Given problem:
Drop every picture. Then return, exactly, the lines from the beginning of the listing below through the one containing "COL = scene.collection".

** START Supplied data **

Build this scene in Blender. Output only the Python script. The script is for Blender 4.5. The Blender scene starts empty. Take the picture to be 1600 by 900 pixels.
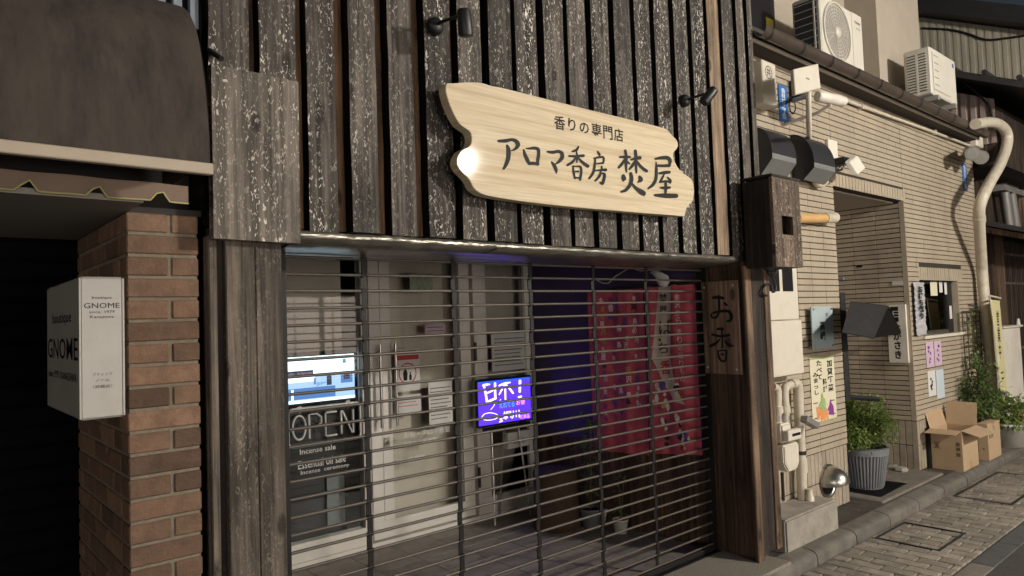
import bpy, bmesh, math, random
from mathutils import Vector, Matrix

RND = random.Random(11)
scene = bpy.context.scene
COL = scene.collection

# ------------------------------------------------------------------ camera
# world: X along the house fronts, Y into the houses, Z up; shutter plane Y = 0
F = 1100.0
CAM = Vector((0.0, -2.8, 1.6))
_a, _b = Vector((1270, -6, 1100)), Vector((-50, -52, 1100))
EZ = -(_a.cross(_b)); EZ.normalize()
EX = _a.normalized()
EY = EZ.cross(EX)
if EY.z < 0:
    EY = -EY
cam_data = bpy.data.cameras.new('camera')
cam_data.sensor_width = 36.0
cam_data.lens = F / 1600 * 36
cam_data.clip_start = 0.05
cam_data.clip_end = 500
cam = bpy.data.objects.new('camera', cam_data)
COL.objects.link(cam)
right = Vector((EX.x, EY.x, EZ.x)); upv = Vector((EX.y, EY.y, EZ.y)); fwd = Vector((EX.z, EY.z, EZ.z))
m3 = Matrix((right, upv, -fwd)).transposed()
cam.matrix_world = Matrix.Translation(CAM) @ m3.to_4x4()
scene.camera = cam

# ------------------------------------------------------------------ night sky, exposure
world = bpy.data.worlds.new('World'); scene.world = world; world.use_nodes = True
nt = world.node_tree
bg = nt.nodes['Background']
sky = nt.nodes.new('ShaderNodeTexSky'); sky.sky_type = 'NISHITA'; sky.sun_disc = False
sky.sun_elevation = math.radians(22); sky.sun_rotation = math.radians(150)
sky.air_density = 1.2; sky.dust_density = 4.0; sky.ozone_density = 1.0
nt.links.new(sky.outputs[0], bg.inputs['Color'])
bg.inputs['Strength'].default_value = 0.012
scene.view_settings.view_transform = 'Standard'
scene.view_settings.look = 'None'
scene.view_settings.exposure = 0.0
scene.view_settings.gamma = 1.0
scene.cycles.use_denoising = True
scene.cycles.max_bounces = 8
scene.cycles.caustics_reflective = False
scene.cycles.caustics_refractive = False
LAMP = Vector((6.55, -6.7, 4.1))       # the street lamp across the lane

# ------------------------------------------------------------------ helpers
def P(px, py, X=None, Y=None, Z=None):
    """point of the place seen at photo pixel (px, py), on the plane X=, Y= or Z="""
    d = Vector((px - 800, 450 - py, F))
    w = Vector((d.dot(EX), d.dot(EY), d.dot(EZ)))
    if X is not None: t = (X - CAM.x) / w.x
    elif Y is not None: t = (Y - CAM.y) / w.y
    else: t = (Z - CAM.z) / w.z
    return CAM + w * t

WLOC = {}
def wloc(o):
    return WLOC.get(o.name, Vector((0, 0, 0))) if o else Vector((0, 0, 0))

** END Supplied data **

Complete response:
Build this scene in Blender. Output only the Python script. The script is for Blender 4.5. The Blender scene starts empty. Take the picture to be 1600 by 900 pixels.
import bpy, bmesh, math, random
from mathutils import Vector, Matrix

RND = random.Random(11)
scene = bpy.context.scene
COL = scene.collection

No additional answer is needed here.